Ms Abrahams said: "I must challenge the Secretary of State on his point suggesting the so-called reforms to social security have helped to make work pay.

"These claims are derisory. All the evidence shows not only has the introduction of universal credit been an unmitigated disaster - with seven delays to date, the Major Projects Authority and the NAO (National Audit Office) expressing concerns regarding the scheme's governance, and the additional £3 billion taxpayers are having to pay - but cuts to the work allowance has simply failed to make UC help to make work pay."

Others warned that the advice of GPs is being overridden by untrained people, while Labour MP David Winnick (Walsall North) said some disabled people are so distraught at their treatment by the benefits system that he has had grown men break down in tears in front of him.

He said: "I consider it a shameful situation."

Iain Duncan Smith, who resigned as work and pensions secretary over cuts to disability benefits, urged the Government to reverse cuts and move away from a "binary" system which stops benefits when someone is deemed fit to work.

He said: "One of the areas which has caused the greatest difficulty in employment support allowance (ESA) has been the binary choice that lies at the heart of its design where you're either too sick to work or you should work. We know that in many cases that condition can vary.

"Now that universal credit is out and rolling out and this is part of universal credit, will (the Government) look to see whether it is feasible to actually move away from that binary choice so if they do move into work they can have that extra allowance?"

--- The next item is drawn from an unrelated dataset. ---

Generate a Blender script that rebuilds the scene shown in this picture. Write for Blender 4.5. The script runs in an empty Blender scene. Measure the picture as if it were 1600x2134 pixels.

Dr Eilidh Whiteford, SNP welfare spokeswoman, called for "actions not just words".

She said: "The truth is that the burden of austerity that has fallen on sick and disabled people in recent years has caused severe hardship and pushed many people further away from the workplace."

She said sick and disabled people have been disproportionately sanctioned in the benefits system and hit by the bedroom tax.

She added: "And far too many people who are manifestly too sick to work are still being found fit for work."